It’s been years; we are happily ruining ourselves by staying on the same track, as it takes effort and a small sacrifice of happiness to change our path. Society is a common ground of tolerance that people share, irrespective of their beliefs; its origins are far older than our thoughts. We learn about it through our philosophers; as Karl Marx said, “Philosophers have only interpreted the world; the point, however, is to change it.” To cope with sanity, we must first learn insanity, but people prefer stereotypes and our inventions, and, as many have declared, there are two parts of the brain upon which we act: conscious and unconscious. Most of the time, we prefer to work with the unconscious part. Most of the time, we are in auto mode, as if our routines have paralysed us.

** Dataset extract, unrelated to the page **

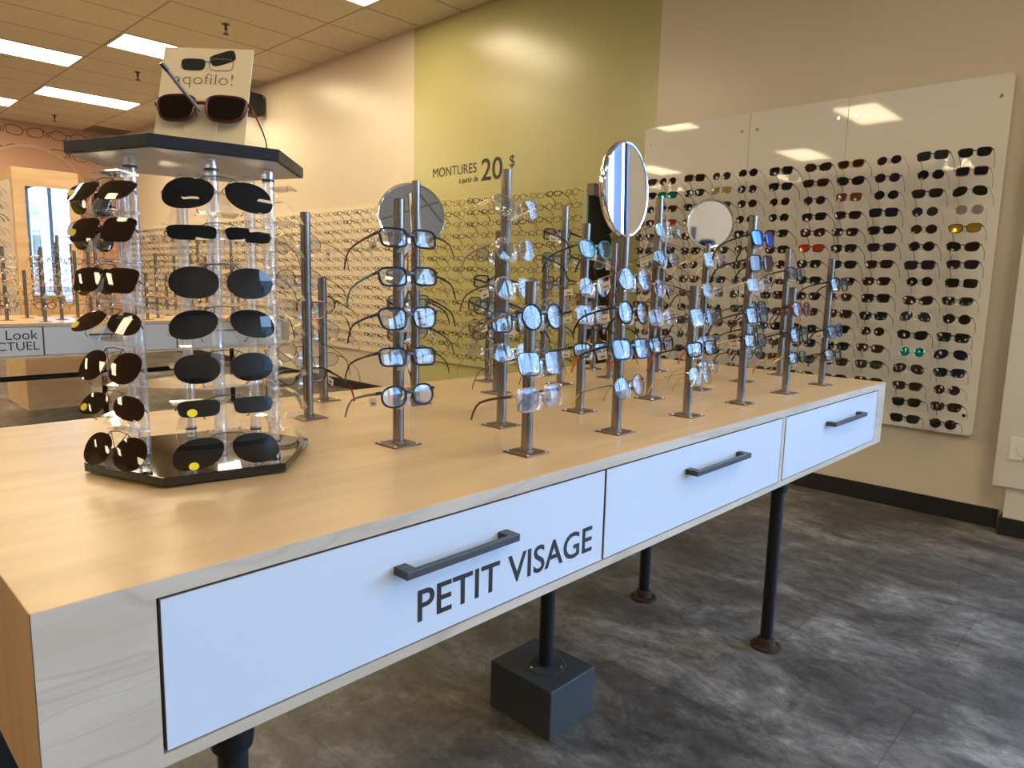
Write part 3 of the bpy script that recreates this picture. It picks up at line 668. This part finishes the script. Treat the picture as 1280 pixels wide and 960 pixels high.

In the modern era, constitutions govern the states and keep them away from the state of the jungle. Oftentimes, we are governed by our fears. First of all, we need to overcome our fears to stop the dog’s chasing. G.H. Mead, a great philosopher, said that the self is nothing without the mind and vice versa, so we need to insert our own interpretation into our own mind. Many countries, including Israel, Saudi Arabia, New Zealand, Canada, and the United Kingdom, are known to lack written constitutions. To overcome the obstacles of our own, as people say, “Man is the maker of his own destiny.” Plato was also a believer in imagination; he said it provides us moulds, and as Terence McKenna said, “Imagination is the golden pathway to everywhere.” Laws and constitutions are the ultimate guarantors of stability and peace in the modern era.

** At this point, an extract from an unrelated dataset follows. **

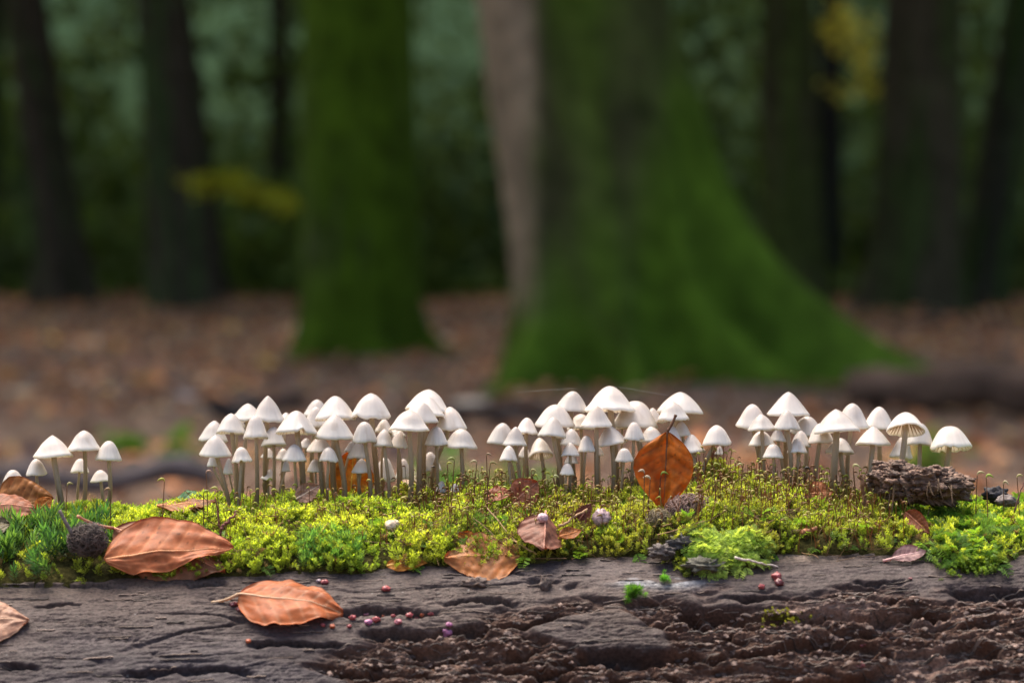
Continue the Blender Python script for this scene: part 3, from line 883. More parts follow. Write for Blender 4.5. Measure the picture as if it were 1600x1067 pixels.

We craft ourselves unconsciously into a conscious version of society. Like the way there is the “labelling theory” of Howard Becker and Erving Goffman, it gives the idea that deviance and conformity do not result from what a person does but from how others respond to those actions. It is a process through which the reaction of others spoils normal identity. Everything is bound to change, as Hercules has said, “We can’t step in the same river twice.” The United States, Norway, and the Netherlands are believed to have the oldest constitutions, while the Norwegian charter is believed to be the second oldest, having witnessed 316 amendments since the beginning. On the other hand, the Japanese constitution has never been amended until now, and the Chinese constitution has been amended only 5 times. Pakistan went through approximately 27 constitutional amendments.

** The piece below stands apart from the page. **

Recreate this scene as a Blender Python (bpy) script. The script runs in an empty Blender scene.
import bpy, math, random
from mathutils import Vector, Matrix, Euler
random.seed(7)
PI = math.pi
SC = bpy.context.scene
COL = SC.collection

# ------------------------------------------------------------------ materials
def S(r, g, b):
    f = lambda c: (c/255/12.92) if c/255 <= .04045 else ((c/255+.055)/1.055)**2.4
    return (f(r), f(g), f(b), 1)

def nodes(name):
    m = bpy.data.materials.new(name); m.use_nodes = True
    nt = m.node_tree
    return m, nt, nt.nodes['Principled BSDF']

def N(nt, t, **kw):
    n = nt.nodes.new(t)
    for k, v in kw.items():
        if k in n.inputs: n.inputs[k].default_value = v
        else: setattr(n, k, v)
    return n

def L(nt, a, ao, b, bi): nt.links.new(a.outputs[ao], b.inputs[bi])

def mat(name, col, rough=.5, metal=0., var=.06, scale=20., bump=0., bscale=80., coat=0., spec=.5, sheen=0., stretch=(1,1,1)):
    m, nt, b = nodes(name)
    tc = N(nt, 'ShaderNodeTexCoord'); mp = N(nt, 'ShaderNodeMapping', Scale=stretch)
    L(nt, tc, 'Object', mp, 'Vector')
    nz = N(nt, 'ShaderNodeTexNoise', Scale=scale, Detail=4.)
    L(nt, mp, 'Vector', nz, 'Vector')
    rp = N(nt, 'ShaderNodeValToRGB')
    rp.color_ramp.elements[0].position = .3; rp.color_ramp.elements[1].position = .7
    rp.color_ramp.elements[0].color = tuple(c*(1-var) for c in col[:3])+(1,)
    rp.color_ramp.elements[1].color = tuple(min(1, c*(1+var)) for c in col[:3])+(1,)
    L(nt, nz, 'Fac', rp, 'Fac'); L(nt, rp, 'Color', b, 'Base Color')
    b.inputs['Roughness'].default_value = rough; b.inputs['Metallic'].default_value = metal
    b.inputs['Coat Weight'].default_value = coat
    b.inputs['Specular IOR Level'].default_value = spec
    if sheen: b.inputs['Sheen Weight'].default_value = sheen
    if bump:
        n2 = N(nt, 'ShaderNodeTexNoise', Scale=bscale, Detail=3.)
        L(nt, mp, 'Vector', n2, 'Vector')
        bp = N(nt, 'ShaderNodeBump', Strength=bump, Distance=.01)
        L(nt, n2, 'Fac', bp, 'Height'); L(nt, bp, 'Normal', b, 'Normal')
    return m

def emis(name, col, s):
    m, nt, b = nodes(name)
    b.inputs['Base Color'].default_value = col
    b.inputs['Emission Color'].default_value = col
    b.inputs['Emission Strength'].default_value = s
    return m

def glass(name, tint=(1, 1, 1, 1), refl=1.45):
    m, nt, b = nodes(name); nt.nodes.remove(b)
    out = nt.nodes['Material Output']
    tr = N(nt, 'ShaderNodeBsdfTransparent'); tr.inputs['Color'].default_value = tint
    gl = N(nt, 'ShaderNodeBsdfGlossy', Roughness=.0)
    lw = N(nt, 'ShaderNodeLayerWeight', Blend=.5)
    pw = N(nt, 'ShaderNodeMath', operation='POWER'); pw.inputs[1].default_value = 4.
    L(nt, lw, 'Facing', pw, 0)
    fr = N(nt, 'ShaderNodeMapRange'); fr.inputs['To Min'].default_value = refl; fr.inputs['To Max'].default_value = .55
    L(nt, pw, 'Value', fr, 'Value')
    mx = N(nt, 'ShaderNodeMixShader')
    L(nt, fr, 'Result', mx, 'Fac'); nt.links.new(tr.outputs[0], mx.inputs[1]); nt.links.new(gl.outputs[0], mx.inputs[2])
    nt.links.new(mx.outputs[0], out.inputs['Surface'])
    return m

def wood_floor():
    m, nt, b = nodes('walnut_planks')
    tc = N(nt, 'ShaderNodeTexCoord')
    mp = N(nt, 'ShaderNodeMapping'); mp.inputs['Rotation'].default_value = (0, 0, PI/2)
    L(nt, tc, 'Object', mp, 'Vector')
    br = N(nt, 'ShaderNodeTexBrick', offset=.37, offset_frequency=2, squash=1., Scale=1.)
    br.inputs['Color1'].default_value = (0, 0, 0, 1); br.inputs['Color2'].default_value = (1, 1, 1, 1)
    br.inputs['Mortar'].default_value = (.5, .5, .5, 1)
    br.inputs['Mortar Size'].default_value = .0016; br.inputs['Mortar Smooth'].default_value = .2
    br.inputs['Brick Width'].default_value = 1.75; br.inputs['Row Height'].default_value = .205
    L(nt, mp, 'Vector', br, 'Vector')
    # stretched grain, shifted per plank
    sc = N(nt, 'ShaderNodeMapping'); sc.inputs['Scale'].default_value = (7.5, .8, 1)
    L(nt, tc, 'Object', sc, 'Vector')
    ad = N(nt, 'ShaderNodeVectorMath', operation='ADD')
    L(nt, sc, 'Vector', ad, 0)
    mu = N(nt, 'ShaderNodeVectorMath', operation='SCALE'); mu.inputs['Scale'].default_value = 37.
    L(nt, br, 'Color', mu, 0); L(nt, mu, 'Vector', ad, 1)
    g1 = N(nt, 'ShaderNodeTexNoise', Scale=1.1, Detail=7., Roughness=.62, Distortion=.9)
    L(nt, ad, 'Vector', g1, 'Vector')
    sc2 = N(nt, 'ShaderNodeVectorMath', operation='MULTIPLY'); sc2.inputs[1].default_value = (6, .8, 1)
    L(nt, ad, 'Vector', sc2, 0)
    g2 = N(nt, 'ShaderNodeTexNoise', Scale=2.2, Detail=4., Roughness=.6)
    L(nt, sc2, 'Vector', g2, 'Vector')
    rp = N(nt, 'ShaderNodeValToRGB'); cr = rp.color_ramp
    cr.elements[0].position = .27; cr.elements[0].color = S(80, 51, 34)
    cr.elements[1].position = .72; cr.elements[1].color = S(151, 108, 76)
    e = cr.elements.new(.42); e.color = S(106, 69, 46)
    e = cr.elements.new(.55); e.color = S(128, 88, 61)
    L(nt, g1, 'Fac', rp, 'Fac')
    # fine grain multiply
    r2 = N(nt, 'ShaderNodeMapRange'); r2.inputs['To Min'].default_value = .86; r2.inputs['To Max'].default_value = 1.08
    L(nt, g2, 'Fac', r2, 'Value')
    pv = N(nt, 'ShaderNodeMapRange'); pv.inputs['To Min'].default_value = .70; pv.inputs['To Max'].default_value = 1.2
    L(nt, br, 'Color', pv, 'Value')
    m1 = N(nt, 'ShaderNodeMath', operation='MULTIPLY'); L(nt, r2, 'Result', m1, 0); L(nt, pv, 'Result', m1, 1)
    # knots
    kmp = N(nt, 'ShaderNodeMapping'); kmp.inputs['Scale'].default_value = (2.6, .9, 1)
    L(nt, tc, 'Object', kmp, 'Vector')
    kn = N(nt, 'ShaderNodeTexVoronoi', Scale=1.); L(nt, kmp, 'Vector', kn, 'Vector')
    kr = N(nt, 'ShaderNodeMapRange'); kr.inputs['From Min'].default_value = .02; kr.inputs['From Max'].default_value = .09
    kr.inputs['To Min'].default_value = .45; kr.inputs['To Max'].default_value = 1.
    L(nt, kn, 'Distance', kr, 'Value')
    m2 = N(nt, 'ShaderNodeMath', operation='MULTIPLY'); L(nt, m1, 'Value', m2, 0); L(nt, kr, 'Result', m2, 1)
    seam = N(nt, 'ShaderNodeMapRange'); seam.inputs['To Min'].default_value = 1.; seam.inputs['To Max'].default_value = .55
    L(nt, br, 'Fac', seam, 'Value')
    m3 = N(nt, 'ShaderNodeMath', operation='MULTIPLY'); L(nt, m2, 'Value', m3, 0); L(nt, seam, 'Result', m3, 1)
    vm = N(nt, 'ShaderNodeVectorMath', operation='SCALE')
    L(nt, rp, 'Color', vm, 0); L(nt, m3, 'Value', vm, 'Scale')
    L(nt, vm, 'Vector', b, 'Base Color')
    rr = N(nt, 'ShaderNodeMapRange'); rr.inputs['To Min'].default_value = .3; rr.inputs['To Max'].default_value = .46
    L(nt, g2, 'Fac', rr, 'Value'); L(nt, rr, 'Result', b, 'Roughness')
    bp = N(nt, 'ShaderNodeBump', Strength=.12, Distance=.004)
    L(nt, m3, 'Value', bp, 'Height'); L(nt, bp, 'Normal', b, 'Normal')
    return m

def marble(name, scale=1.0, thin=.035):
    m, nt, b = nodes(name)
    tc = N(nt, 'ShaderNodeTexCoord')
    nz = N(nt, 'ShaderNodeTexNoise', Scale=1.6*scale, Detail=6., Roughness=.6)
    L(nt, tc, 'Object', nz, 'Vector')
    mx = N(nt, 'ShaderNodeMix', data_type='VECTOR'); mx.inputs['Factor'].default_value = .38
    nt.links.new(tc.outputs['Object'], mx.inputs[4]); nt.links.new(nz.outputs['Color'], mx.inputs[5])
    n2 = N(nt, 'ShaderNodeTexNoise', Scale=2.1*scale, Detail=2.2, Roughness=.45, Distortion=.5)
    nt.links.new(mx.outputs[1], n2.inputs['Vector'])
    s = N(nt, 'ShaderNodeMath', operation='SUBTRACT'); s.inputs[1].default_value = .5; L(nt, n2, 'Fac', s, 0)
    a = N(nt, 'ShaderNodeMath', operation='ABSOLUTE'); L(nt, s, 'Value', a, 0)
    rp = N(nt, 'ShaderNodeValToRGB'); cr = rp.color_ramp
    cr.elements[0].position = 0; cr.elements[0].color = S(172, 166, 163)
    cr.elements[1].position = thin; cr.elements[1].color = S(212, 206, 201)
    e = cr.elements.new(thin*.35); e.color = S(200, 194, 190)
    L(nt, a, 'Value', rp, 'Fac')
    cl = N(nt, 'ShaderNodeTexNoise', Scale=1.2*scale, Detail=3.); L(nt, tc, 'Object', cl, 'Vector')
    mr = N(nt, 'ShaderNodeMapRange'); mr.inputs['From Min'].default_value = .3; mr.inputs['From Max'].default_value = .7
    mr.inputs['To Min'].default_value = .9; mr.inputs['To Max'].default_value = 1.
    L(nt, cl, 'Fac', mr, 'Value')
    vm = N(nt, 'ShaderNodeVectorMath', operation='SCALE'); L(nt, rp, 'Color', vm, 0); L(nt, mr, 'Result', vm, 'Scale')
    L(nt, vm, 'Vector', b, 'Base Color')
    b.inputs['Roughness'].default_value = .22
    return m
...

Amendments are indeed part of life, and change is a necessary element for living beings, although the USA and Pakistani constitutions are believed to be the most rigid because of their complex amendment processes. Both require the majority approval for a USA constitutional amendment: two-thirds of Congress or three-quarters of the states are required for the world’s most difficult constitution to amend, and for Pakistan, a two-thirds majority in both Houses of Parliament after mandatory readings is required for a constitutional amendment. This trait is an antidote for an ambiguous mindset and politicians who like to go to any limit to hide their trace of crime, yet there should be an amendment of not amending the constitution whenever the person in power feels unsafe, because stable countries like Japan and China haven’t gone through many constitutional amendments.
Sometimes consistency is key to stability and success, unless and until there’s a major alteration to be addressed by amending the constitution. “Doubt is the origin of truth.” It’s a famous saying of the great philosopher Socrates. He was the founder of the dialectic method, also known as the elenctic method. It’s a form of argumentative dialogue between individuals based on asking and answering questions to stimulate critical thinking and to draw out ideas. This theory of his is still applied to many teaching and learning institutes, but obviously, it’s rarely encouraged. Socrates said that “an unexamined life is not worth living.”